— TASK STATEMENT —
Extract the complete data exactly as given.

· · ·

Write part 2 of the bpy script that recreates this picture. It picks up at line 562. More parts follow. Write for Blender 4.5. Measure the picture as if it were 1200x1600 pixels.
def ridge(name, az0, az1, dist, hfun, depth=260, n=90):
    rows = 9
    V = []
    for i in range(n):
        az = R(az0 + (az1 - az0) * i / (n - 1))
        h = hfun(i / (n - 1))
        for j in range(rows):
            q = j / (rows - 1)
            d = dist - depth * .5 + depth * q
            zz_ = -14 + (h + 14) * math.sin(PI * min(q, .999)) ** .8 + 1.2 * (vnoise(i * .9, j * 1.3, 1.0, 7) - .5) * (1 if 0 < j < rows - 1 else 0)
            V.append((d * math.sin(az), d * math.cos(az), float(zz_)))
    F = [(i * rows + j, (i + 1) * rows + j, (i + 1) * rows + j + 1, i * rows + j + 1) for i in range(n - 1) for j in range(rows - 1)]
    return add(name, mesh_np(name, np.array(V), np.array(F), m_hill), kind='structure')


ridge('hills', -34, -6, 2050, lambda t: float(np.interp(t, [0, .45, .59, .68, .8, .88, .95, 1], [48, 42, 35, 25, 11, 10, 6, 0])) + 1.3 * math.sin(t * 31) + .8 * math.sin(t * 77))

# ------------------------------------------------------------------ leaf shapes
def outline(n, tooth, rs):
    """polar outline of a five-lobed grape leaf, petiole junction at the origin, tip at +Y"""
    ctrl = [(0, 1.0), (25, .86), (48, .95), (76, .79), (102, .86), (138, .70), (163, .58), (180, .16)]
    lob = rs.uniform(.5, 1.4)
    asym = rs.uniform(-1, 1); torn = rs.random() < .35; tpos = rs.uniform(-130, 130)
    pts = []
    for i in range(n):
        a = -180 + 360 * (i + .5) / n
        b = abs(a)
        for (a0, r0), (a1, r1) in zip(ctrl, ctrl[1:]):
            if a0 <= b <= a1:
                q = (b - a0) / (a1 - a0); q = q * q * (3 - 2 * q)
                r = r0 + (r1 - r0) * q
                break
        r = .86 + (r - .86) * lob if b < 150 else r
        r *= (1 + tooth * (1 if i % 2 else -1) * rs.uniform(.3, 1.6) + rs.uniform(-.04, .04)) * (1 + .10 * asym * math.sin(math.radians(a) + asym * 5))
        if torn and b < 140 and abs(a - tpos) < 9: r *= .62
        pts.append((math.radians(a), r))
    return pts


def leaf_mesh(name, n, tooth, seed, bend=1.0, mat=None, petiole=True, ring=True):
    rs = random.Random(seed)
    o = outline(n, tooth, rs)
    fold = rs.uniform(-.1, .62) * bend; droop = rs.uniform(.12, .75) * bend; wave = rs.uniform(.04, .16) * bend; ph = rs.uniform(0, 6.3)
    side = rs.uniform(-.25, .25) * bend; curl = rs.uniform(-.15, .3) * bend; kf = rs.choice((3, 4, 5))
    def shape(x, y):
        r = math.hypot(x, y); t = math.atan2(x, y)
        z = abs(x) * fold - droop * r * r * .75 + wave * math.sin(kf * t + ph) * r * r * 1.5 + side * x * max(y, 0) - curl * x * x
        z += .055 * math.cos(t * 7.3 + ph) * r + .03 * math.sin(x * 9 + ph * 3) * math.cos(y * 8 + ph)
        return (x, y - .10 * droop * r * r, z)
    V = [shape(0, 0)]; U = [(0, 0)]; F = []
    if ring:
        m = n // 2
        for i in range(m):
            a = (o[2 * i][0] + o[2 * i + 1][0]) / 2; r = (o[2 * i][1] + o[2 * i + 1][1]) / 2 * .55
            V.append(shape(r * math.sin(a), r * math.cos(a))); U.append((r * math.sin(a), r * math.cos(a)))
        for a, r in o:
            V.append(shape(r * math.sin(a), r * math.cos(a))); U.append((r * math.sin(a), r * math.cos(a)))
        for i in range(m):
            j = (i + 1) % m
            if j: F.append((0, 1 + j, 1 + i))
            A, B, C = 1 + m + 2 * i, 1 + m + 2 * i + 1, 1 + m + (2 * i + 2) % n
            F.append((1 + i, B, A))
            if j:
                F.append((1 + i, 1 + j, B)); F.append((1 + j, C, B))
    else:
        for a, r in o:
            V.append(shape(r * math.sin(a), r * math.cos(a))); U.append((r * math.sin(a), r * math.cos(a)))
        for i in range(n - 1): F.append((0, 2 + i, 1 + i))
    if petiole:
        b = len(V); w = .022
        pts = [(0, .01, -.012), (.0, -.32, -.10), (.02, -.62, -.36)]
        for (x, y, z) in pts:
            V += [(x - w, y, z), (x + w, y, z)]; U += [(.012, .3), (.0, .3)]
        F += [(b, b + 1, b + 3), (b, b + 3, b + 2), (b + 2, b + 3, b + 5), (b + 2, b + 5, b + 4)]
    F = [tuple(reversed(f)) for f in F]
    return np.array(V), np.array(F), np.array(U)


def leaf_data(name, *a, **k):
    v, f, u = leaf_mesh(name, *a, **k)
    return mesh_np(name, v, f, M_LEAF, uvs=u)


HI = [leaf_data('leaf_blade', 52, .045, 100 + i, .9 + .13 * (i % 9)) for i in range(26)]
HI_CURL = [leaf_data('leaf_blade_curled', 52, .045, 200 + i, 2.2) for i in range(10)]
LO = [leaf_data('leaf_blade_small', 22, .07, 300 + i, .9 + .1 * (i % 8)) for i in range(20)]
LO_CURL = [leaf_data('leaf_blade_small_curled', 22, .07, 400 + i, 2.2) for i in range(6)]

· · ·

— EXERCISE RESPONSE —
Write part 2 of the bpy script that recreates this picture. It picks up at line 562. More parts follow. Write for Blender 4.5. Measure the picture as if it were 1200x1600 pixels.
def ridge(name, az0, az1, dist, hfun, depth=260, n=90):
    rows = 9
    V = []
    for i in range(n):
        az = R(az0 + (az1 - az0) * i / (n - 1))
        h = hfun(i / (n - 1))
        for j in range(rows):
            q = j / (rows - 1)
            d = dist - depth * .5 + depth * q
            zz_ = -14 + (h + 14) * math.sin(PI * min(q, .999)) ** .8 + 1.2 * (vnoise(i * .9, j * 1.3, 1.0, 7) - .5) * (1 if 0 < j < rows - 1 else 0)
            V.append((d * math.sin(az), d * math.cos(az), float(zz_)))
    F = [(i * rows + j, (i + 1) * rows + j, (i + 1) * rows + j + 1, i * rows + j + 1) for i in range(n - 1) for j in range(rows - 1)]
    return add(name, mesh_np(name, np.array(V), np.array(F), m_hill), kind='structure')


ridge('hills', -34, -6, 2050, lambda t: float(np.interp(t, [0, .45, .59, .68, .8, .88, .95, 1], [48, 42, 35, 25, 11, 10, 6, 0])) + 1.3 * math.sin(t * 31) + .8 * math.sin(t * 77))

# ------------------------------------------------------------------ leaf shapes
def outline(n, tooth, rs):
    """polar outline of a five-lobed grape leaf, petiole junction at the origin, tip at +Y"""
    ctrl = [(0, 1.0), (25, .86), (48, .95), (76, .79), (102, .86), (138, .70), (163, .58), (180, .16)]
    lob = rs.uniform(.5, 1.4)
    asym = rs.uniform(-1, 1); torn = rs.random() < .35; tpos = rs.uniform(-130, 130)
    pts = []
    for i in range(n):
        a = -180 + 360 * (i + .5) / n
        b = abs(a)
        for (a0, r0), (a1, r1) in zip(ctrl, ctrl[1:]):
            if a0 <= b <= a1:
                q = (b - a0) / (a1 - a0); q = q * q * (3 - 2 * q)
                r = r0 + (r1 - r0) * q
                break
        r = .86 + (r - .86) * lob if b < 150 else r
        r *= (1 + tooth * (1 if i % 2 else -1) * rs.uniform(.3, 1.6) + rs.uniform(-.04, .04)) * (1 + .10 * asym * math.sin(math.radians(a) + asym * 5))
        if torn and b < 140 and abs(a - tpos) < 9: r *= .62
        pts.append((math.radians(a), r))
    return pts


def leaf_mesh(name, n, tooth, seed, bend=1.0, mat=None, petiole=True, ring=True):
    rs = random.Random(seed)
    o = outline(n, tooth, rs)
    fold = rs.uniform(-.1, .62) * bend; droop = rs.uniform(.12, .75) * bend; wave = rs.uniform(.04, .16) * bend; ph = rs.uniform(0, 6.3)
    side = rs.uniform(-.25, .25) * bend; curl = rs.uniform(-.15, .3) * bend; kf = rs.choice((3, 4, 5))
    def shape(x, y):
        r = math.hypot(x, y); t = math.atan2(x, y)
        z = abs(x) * fold - droop * r * r * .75 + wave * math.sin(kf * t + ph) * r * r * 1.5 + side * x * max(y, 0) - curl * x * x
        z += .055 * math.cos(t * 7.3 + ph) * r + .03 * math.sin(x * 9 + ph * 3) * math.cos(y * 8 + ph)
        return (x, y - .10 * droop * r * r, z)
    V = [shape(0, 0)]; U = [(0, 0)]; F = []
    if ring:
        m = n // 2
        for i in range(m):
            a = (o[2 * i][0] + o[2 * i + 1][0]) / 2; r = (o[2 * i][1] + o[2 * i + 1][1]) / 2 * .55
            V.append(shape(r * math.sin(a), r * math.cos(a))); U.append((r * math.sin(a), r * math.cos(a)))
        for a, r in o:
            V.append(shape(r * math.sin(a), r * math.cos(a))); U.append((r * math.sin(a), r * math.cos(a)))
        for i in range(m):
            j = (i + 1) % m
            if j: F.append((0, 1 + j, 1 + i))
            A, B, C = 1 + m + 2 * i, 1 + m + 2 * i + 1, 1 + m + (2 * i + 2) % n
            F.append((1 + i, B, A))
            if j:
                F.append((1 + i, 1 + j, B)); F.append((1 + j, C, B))
    else:
        for a, r in o:
            V.append(shape(r * math.sin(a), r * math.cos(a))); U.append((r * math.sin(a), r * math.cos(a)))
        for i in range(n - 1): F.append((0, 2 + i, 1 + i))
    if petiole:
        b = len(V); w = .022
        pts = [(0, .01, -.012), (.0, -.32, -.10), (.02, -.62, -.36)]
        for (x, y, z) in pts:
            V += [(x - w, y, z), (x + w, y, z)]; U += [(.012, .3), (.0, .3)]
        F += [(b, b + 1, b + 3), (b, b + 3, b + 2), (b + 2, b + 3, b + 5), (b + 2, b + 5, b + 4)]
    F = [tuple(reversed(f)) for f in F]
    return np.array(V), np.array(F), np.array(U)


def leaf_data(name, *a, **k):
    v, f, u = leaf_mesh(name, *a, **k)
    return mesh_np(name, v, f, M_LEAF, uvs=u)


HI = [leaf_data('leaf_blade', 52, .045, 100 + i, .9 + .13 * (i % 9)) for i in range(26)]
HI_CURL = [leaf_data('leaf_blade_curled', 52, .045, 200 + i, 2.2) for i in range(10)]
LO = [leaf_data('leaf_blade_small', 22, .07, 300 + i, .9 + .1 * (i % 8)) for i in range(20)]
LO_CURL = [leaf_data('leaf_blade_small_curled', 22, .07, 400 + i, 2.2) for i in range(6)]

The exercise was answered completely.